Bizi bağışla Deniz

Ayşe KULİN

Zamanından çok erken kavuştuğun Tanrı’nın rahmet denizinde eğer Allah’ın büyüklüğüne nail oldunsa, doyamadan elinden alınan hayatın için bağışla bizi. Aslında yüzümüze tükür demeliydim de diyemiyorum çünkü biz burada acınacak haldeyiz yavrum.
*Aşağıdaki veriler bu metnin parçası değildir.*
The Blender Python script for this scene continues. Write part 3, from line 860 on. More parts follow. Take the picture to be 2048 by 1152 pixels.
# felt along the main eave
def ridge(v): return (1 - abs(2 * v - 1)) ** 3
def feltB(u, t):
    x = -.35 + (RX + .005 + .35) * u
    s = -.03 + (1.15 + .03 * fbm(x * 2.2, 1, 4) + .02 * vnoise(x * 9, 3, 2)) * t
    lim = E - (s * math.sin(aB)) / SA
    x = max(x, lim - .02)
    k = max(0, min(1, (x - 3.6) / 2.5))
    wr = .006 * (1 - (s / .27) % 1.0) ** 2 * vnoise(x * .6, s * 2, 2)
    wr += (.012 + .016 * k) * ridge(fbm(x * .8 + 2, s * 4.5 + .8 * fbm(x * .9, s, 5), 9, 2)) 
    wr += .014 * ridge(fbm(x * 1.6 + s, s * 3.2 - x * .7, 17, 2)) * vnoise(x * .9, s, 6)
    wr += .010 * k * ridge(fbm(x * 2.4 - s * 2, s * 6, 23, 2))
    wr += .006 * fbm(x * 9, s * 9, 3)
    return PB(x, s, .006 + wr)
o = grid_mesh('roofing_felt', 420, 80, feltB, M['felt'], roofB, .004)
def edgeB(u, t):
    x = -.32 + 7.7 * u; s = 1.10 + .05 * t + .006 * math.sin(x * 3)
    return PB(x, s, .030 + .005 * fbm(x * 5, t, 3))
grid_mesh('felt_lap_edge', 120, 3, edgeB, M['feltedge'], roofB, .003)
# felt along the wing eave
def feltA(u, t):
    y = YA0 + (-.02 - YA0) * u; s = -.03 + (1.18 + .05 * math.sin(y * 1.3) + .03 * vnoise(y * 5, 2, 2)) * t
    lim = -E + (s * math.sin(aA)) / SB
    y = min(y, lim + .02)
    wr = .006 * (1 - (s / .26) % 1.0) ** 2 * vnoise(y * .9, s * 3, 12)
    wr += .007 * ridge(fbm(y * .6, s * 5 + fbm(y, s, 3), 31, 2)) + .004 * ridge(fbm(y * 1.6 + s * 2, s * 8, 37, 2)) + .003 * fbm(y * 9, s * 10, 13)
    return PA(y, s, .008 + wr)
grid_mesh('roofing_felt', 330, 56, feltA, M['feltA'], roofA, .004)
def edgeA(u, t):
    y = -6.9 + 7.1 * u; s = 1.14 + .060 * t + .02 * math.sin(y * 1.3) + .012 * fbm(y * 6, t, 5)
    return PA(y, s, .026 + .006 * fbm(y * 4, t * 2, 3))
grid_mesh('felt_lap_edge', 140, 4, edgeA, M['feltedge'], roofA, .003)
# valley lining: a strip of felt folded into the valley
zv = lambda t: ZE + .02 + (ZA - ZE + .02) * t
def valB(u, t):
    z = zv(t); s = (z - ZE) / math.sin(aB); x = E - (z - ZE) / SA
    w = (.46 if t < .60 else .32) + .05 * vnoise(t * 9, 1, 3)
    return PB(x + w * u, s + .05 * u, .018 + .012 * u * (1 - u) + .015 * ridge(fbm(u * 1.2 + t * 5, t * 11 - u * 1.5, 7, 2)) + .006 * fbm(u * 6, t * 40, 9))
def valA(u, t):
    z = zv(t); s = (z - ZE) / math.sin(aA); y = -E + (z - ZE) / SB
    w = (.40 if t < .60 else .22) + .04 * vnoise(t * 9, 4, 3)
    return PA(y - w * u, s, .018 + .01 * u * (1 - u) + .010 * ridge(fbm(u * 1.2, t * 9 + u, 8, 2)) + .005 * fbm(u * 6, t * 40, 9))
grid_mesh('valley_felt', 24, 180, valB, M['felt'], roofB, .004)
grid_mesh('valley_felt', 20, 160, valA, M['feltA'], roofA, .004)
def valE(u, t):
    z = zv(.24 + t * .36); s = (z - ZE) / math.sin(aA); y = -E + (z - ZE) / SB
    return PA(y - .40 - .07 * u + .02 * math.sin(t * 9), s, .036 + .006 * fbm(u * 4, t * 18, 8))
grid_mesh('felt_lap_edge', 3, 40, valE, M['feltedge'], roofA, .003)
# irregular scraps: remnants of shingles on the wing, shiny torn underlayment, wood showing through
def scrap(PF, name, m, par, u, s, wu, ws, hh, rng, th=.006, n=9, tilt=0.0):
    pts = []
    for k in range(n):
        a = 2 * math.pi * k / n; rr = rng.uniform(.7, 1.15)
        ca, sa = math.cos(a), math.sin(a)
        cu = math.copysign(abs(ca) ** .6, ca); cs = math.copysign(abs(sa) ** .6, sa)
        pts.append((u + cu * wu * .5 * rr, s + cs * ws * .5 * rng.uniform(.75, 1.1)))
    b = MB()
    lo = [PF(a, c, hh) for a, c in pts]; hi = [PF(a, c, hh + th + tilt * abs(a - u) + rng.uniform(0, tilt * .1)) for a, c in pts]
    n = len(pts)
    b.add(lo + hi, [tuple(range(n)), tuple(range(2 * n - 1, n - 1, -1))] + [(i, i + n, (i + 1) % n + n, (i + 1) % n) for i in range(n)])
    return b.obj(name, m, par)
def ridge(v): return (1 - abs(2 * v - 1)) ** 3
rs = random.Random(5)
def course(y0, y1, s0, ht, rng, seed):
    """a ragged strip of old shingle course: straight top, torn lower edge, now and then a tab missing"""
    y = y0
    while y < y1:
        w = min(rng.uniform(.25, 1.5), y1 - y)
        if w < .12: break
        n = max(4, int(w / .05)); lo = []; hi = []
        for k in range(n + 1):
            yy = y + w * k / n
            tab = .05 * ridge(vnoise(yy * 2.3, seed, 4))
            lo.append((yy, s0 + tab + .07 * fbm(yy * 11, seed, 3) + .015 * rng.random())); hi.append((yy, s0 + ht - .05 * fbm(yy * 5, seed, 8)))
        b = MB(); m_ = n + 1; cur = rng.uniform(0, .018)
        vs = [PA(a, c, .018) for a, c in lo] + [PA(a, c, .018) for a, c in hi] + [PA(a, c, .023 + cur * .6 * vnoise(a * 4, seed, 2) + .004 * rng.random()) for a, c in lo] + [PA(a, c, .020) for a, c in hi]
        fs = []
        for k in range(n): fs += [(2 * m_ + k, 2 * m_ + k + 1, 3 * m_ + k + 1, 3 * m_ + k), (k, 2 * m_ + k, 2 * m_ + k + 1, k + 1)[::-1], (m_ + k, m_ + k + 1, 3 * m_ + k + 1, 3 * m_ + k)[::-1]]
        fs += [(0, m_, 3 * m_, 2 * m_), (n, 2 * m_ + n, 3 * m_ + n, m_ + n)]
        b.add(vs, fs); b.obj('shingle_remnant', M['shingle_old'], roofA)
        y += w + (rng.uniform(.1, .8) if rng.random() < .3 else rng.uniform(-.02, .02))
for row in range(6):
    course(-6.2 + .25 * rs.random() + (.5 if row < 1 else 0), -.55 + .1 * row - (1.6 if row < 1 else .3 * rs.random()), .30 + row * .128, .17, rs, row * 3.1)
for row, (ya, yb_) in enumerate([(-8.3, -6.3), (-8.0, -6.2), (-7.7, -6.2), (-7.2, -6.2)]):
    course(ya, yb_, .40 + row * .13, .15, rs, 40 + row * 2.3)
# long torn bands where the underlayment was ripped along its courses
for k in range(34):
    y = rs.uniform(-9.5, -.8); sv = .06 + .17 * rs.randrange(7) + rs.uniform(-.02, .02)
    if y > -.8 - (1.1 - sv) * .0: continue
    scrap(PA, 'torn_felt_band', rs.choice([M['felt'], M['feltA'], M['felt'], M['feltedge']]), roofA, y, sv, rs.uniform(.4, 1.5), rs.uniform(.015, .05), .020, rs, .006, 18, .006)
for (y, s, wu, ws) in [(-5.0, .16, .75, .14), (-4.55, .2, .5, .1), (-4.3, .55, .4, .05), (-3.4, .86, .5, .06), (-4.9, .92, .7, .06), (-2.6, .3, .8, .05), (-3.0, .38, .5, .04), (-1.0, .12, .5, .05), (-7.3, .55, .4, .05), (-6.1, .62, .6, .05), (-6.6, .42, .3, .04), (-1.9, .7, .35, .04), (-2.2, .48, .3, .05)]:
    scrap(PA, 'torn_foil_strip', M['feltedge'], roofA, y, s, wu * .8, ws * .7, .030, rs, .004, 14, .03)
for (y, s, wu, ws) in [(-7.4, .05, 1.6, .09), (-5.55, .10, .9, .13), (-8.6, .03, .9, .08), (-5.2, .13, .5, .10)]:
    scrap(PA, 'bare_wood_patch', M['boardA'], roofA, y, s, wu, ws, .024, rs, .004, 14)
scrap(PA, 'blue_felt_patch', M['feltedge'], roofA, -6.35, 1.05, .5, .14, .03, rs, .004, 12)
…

Yaşlısından gencine, dincisinden demokratına, sağcısından solcusuna, kadın erkek hepimizin sonunda akıl sağlığımızı kaybedeceğimiz belliydi. Çünkü önce parlamentomuzu, sonra itiraz hakkımızı, yasalar önündeki eşitliğimizi kaybettik. Sınavlara ve iş mülakatlarına girerkenki eşitliğimizi zaten kaybetmiştik. Biz sıradan insanlar işlerimizi, birikimlerimizi kaybettik. Konuşma ve eleştirme özgürlüğümüzü, hükümete hesap sorma hakkımızı kaybettik. Tarihimizi, kurumlarımızı, okullarımızı, değerlerimizi kaybettik. Sonra da korona geldi ve vurdu bizi; sanatımızı, keyfimizi, neşemizi kaybettik. Evlerimize kapandık, içi boşaltılmış tepki gösteremeyen bez bebeklere dönüşürken hayallerimizi, umudumuzu hatta ahlakımızı da kaybettik. En son Marmara Denizi’mizi, akarsularımızı… Oysa ben 2005 yılında aynı coğrafyanın çocukları olan Türkler ile Kürtlerin arasındaki soruna farkındalık yaratmak umuduyla, her iki halkın gençleri ölmesin diye, içinde pek çok gerçek barındıran BİR GÜN adlı kurgu romanımı kaleme alırken iyimserdim. Ahmet Hakan, Ayşecik Güney Doğu’da diye dalgasını geçmişti benimle. Meğer ne kadar haklıymış günümüzün Ahmetçiği!

Aradan 16 yıl geçmiş!

Kitabı yazdığım yıl doğan Kürt çocuklarının bazıları kinlerini yaşamak ve ölüm saçmak için dağdalar. Aynı yıl doğan Türk çocuklarının bir kısmı da Deniz’in katili gibi kindar ve katil olmayı seçti. Türklerin ve Kürtlerin kimi bahtsız gençleri, cennet vatanlarını cehennem eylemek için ellerinden geleni artlarına koymayan ufuksuz ve vicdansız siyasiler yüzünden, yüreklerini karartan anlamsız bir kinle besleyerek büyümekteler. Deniz, sen işte bu kurban çocukların arasında en masum olanısın.

Dilerdim ki senin taze bir koncayken yitip gidişin yüreklerimize öyle bir ateş düşürsün ki, yepyeni bir sayfa açılmasına, Türk ve Kürt gençlerinin de hayatlarının baharında yitip gitmelerine, yüreklerinde sönmeyen bir kinle yaşamalarına, katillere dönüşmelerine son vermeye vesile olsun. Sayende barış, sevgi kardeşlik gelsin toprağımıza.

Ama heyhat yavrum… Sen boşuna kaybettin hayatını, kaslarını can yakmak için şişirmiş o genç adamı birileri koruyup kollamaya başladı bile. Devlete mafyanın çökmesine tepkisiz kalan bizler, bir kız çocuğunun haybeye giden yaşamı karşısında dahi kuzuların sessizliği içindeysek, Deniz, biz artık acınası bir toplumuz. Sen bizi bağışla ve nurlar içinde uyu yavrum.